The National Oceanic and Atmospheric Administration (NOAA) has shared the first images from its recently deployed GOES-18 weather satellite.
The stunning captures (below) were obtained by the satellite’s Advanced Baseline Imager (ABI) instrument as it orbited about 22,000 miles above Earth.
The ABI observes Earth via sixteen different channels. Each one detects energy at different wavelengths along the electromagnetic spectrum, enabling it to gather data on Earth’s atmosphere, land, and oceans. According to NOAA, data from ABI’s channels can be combined to create imagery known as GeoColor, which looks similar to what the human eye would see from space. Analyzing the data in different ways enables meteorologists to highlight and examine various features of interest.
“The ABI provides high-resolution imagery and atmospheric measurements for short-term forecasts and severe weather warnings,” NOAA explains on its website. “ABI data is also used for detecting and monitoring environmental hazards such as wildfires, dust storms, volcanic eruptions, turbulence, and fog.”

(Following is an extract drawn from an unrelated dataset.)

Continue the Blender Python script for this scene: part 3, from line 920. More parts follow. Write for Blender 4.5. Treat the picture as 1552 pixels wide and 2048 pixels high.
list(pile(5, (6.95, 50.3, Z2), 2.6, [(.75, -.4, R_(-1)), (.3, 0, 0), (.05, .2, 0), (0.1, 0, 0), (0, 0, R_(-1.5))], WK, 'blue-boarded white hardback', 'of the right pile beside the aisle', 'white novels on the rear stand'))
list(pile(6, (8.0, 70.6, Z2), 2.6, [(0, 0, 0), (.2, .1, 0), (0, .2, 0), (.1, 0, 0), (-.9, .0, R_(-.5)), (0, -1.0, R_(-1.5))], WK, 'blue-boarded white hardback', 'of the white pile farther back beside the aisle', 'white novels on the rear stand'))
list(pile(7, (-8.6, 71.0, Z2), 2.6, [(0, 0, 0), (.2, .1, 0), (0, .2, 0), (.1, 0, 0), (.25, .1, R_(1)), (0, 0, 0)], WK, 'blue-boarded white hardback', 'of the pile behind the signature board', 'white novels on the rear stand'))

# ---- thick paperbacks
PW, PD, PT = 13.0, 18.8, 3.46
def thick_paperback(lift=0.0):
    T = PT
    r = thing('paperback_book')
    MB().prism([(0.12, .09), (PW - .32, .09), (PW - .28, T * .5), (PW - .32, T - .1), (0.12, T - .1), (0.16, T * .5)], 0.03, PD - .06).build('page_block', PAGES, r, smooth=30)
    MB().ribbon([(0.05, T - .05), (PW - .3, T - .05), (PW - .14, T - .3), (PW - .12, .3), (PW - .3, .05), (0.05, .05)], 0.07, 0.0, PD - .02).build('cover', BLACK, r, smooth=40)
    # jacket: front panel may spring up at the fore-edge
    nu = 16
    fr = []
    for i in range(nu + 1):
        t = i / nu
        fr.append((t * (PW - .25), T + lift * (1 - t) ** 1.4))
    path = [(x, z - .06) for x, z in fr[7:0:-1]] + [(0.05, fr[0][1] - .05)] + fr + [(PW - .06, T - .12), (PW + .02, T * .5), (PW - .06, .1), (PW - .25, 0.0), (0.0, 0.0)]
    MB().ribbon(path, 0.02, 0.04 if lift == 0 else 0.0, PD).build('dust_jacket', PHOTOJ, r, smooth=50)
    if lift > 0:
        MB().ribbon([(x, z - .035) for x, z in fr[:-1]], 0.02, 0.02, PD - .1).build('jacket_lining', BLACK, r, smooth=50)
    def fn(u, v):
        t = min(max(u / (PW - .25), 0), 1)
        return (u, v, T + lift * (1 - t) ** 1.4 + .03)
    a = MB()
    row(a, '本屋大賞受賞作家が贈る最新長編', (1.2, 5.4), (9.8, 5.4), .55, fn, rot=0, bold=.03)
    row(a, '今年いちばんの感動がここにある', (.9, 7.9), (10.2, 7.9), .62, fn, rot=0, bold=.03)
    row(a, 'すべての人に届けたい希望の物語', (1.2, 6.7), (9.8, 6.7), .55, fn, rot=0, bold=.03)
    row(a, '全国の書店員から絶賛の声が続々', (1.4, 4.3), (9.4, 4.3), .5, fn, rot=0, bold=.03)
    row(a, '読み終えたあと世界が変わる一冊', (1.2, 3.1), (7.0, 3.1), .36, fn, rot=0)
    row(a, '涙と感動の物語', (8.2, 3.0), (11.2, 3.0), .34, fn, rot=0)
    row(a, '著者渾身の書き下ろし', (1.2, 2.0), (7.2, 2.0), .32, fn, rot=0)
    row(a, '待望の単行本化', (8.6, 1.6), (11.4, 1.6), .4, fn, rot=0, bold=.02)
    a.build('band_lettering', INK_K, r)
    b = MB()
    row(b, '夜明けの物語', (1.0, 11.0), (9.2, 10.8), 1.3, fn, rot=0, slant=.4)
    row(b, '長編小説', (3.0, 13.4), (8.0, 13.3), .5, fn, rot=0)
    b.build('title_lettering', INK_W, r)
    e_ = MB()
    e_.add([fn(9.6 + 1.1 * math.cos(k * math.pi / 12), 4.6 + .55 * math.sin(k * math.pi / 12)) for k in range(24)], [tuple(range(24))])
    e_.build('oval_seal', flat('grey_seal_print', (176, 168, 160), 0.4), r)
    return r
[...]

GOES-18 is orbiting Earth at a location directly above the equator while moving at the speed as our planet turns. This allows NOAA’s new weather satellite to constantly observe the same area of Earth to track weather conditions and hazards as they develop.
GOES-18, which launched from the Kennedy Space Center on March 1, is the third satellite in NOAA’s next-generation GOES-R series, and now operates alongside GOES-16 and GOES-17, which were deployed in 2016 and 2018, respectively.
NOAA’s new satellite is observing a huge area that includes the U.S. West Coast, Alaska, Hawaii, Mexico, Central America, and the Pacific Ocean.
As it continues to calibrate its systems as part of post-launch testing procedures, GOES-18 has already observed storms across east Texas that produced large hail, strong wind gusts, and tornadoes, as well as wildfires and strong winds that blew up dust in New Mexico. Thick fog in Chile and thunderstorms in the Yucatan and Florida were also observed.
NOAA said recently that the launch of its new GOES satellites “forever changed the world of environmental monitoring and hazard detection in the Western Hemisphere.”